_WHAT IS BEING ASKED_
Every line must be returned precisely as it is written.

^^^^

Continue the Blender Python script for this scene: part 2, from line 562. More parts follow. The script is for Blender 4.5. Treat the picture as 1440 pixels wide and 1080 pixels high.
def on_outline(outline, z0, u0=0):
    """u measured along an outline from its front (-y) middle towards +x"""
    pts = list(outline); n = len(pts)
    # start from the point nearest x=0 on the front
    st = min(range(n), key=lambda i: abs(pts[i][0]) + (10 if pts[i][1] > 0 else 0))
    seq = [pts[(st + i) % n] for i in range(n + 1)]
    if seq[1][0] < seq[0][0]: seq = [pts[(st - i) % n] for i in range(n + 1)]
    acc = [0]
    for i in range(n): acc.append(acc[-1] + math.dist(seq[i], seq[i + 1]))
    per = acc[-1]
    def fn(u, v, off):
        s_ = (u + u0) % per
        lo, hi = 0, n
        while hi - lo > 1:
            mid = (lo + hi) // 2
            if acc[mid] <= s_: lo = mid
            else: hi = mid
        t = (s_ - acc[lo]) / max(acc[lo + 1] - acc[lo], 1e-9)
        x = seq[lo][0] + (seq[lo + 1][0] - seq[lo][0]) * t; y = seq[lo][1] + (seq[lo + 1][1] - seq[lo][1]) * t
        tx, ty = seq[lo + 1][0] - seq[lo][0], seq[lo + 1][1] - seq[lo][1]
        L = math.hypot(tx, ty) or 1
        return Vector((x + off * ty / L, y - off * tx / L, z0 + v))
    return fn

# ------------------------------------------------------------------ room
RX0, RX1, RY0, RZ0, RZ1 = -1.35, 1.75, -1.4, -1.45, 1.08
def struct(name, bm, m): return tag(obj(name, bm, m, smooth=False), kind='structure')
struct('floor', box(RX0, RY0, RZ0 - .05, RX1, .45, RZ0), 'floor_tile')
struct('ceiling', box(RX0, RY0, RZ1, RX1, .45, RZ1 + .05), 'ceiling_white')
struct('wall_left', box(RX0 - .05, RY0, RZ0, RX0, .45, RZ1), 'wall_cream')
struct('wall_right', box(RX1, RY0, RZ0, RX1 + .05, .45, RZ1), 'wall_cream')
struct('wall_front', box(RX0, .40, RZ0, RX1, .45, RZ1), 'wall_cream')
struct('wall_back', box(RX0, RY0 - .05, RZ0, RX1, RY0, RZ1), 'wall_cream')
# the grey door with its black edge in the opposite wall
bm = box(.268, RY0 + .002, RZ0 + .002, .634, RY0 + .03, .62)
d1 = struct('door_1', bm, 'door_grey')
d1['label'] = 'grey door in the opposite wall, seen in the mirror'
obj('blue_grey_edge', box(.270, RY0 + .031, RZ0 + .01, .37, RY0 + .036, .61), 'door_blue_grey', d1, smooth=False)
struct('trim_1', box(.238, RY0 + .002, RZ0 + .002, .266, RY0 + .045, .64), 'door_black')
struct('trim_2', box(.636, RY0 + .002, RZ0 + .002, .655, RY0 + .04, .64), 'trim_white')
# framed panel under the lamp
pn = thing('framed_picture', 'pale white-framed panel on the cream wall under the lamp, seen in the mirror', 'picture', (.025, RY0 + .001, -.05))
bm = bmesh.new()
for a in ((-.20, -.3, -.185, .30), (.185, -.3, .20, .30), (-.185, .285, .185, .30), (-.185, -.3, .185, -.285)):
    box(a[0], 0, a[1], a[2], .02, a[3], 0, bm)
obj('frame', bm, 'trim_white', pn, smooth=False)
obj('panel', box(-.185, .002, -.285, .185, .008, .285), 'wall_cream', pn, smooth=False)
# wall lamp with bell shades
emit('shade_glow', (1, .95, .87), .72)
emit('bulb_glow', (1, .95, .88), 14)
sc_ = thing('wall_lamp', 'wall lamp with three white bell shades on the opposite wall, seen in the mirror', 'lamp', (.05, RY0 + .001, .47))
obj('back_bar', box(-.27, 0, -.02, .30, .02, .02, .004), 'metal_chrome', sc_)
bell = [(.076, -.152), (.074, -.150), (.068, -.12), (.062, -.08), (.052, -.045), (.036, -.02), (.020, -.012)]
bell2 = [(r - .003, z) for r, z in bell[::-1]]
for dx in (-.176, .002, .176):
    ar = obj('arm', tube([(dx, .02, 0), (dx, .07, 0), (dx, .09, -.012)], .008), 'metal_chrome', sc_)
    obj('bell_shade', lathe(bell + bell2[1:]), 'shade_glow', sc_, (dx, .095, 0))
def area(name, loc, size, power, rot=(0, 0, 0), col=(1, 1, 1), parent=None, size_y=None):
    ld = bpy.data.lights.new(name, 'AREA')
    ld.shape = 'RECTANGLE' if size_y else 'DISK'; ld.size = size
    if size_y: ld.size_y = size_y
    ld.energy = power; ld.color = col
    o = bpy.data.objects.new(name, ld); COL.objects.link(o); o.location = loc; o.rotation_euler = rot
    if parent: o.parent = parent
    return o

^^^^

_TASK RESULT_
Continue the Blender Python script for this scene: part 2, from line 562. More parts follow. The script is for Blender 4.5. Treat the picture as 1440 pixels wide and 1080 pixels high.
def on_outline(outline, z0, u0=0):
    """u measured along an outline from its front (-y) middle towards +x"""
    pts = list(outline); n = len(pts)
    # start from the point nearest x=0 on the front
    st = min(range(n), key=lambda i: abs(pts[i][0]) + (10 if pts[i][1] > 0 else 0))
    seq = [pts[(st + i) % n] for i in range(n + 1)]
    if seq[1][0] < seq[0][0]: seq = [pts[(st - i) % n] for i in range(n + 1)]
    acc = [0]
    for i in range(n): acc.append(acc[-1] + math.dist(seq[i], seq[i + 1]))
    per = acc[-1]
    def fn(u, v, off):
        s_ = (u + u0) % per
        lo, hi = 0, n
        while hi - lo > 1:
            mid = (lo + hi) // 2
            if acc[mid] <= s_: lo = mid
            else: hi = mid
        t = (s_ - acc[lo]) / max(acc[lo + 1] - acc[lo], 1e-9)
        x = seq[lo][0] + (seq[lo + 1][0] - seq[lo][0]) * t; y = seq[lo][1] + (seq[lo + 1][1] - seq[lo][1]) * t
        tx, ty = seq[lo + 1][0] - seq[lo][0], seq[lo + 1][1] - seq[lo][1]
        L = math.hypot(tx, ty) or 1
        return Vector((x + off * ty / L, y - off * tx / L, z0 + v))
    return fn

# ------------------------------------------------------------------ room
RX0, RX1, RY0, RZ0, RZ1 = -1.35, 1.75, -1.4, -1.45, 1.08
def struct(name, bm, m): return tag(obj(name, bm, m, smooth=False), kind='structure')
struct('floor', box(RX0, RY0, RZ0 - .05, RX1, .45, RZ0), 'floor_tile')
struct('ceiling', box(RX0, RY0, RZ1, RX1, .45, RZ1 + .05), 'ceiling_white')
struct('wall_left', box(RX0 - .05, RY0, RZ0, RX0, .45, RZ1), 'wall_cream')
struct('wall_right', box(RX1, RY0, RZ0, RX1 + .05, .45, RZ1), 'wall_cream')
struct('wall_front', box(RX0, .40, RZ0, RX1, .45, RZ1), 'wall_cream')
struct('wall_back', box(RX0, RY0 - .05, RZ0, RX1, RY0, RZ1), 'wall_cream')
# the grey door with its black edge in the opposite wall
bm = box(.268, RY0 + .002, RZ0 + .002, .634, RY0 + .03, .62)
d1 = struct('door_1', bm, 'door_grey')
d1['label'] = 'grey door in the opposite wall, seen in the mirror'
obj('blue_grey_edge', box(.270, RY0 + .031, RZ0 + .01, .37, RY0 + .036, .61), 'door_blue_grey', d1, smooth=False)
struct('trim_1', box(.238, RY0 + .002, RZ0 + .002, .266, RY0 + .045, .64), 'door_black')
struct('trim_2', box(.636, RY0 + .002, RZ0 + .002, .655, RY0 + .04, .64), 'trim_white')
# framed panel under the lamp
pn = thing('framed_picture', 'pale white-framed panel on the cream wall under the lamp, seen in the mirror', 'picture', (.025, RY0 + .001, -.05))
bm = bmesh.new()
for a in ((-.20, -.3, -.185, .30), (.185, -.3, .20, .30), (-.185, .285, .185, .30), (-.185, -.3, .185, -.285)):
    box(a[0], 0, a[1], a[2], .02, a[3], 0, bm)
obj('frame', bm, 'trim_white', pn, smooth=False)
obj('panel', box(-.185, .002, -.285, .185, .008, .285), 'wall_cream', pn, smooth=False)
# wall lamp with bell shades
emit('shade_glow', (1, .95, .87), .72)
emit('bulb_glow', (1, .95, .88), 14)
sc_ = thing('wall_lamp', 'wall lamp with three white bell shades on the opposite wall, seen in the mirror', 'lamp', (.05, RY0 + .001, .47))
obj('back_bar', box(-.27, 0, -.02, .30, .02, .02, .004), 'metal_chrome', sc_)
bell = [(.076, -.152), (.074, -.150), (.068, -.12), (.062, -.08), (.052, -.045), (.036, -.02), (.020, -.012)]
bell2 = [(r - .003, z) for r, z in bell[::-1]]
for dx in (-.176, .002, .176):
    ar = obj('arm', tube([(dx, .02, 0), (dx, .07, 0), (dx, .09, -.012)], .008), 'metal_chrome', sc_)
    obj('bell_shade', lathe(bell + bell2[1:]), 'shade_glow', sc_, (dx, .095, 0))
def area(name, loc, size, power, rot=(0, 0, 0), col=(1, 1, 1), parent=None, size_y=None):
    ld = bpy.data.lights.new(name, 'AREA')
    ld.shape = 'RECTANGLE' if size_y else 'DISK'; ld.size = size
    if size_y: ld.size_y = size_y
    ld.energy = power; ld.color = col
    o = bpy.data.objects.new(name, ld); COL.objects.link(o); o.location = loc; o.rotation_euler = rot
    if parent: o.parent = parent
    return o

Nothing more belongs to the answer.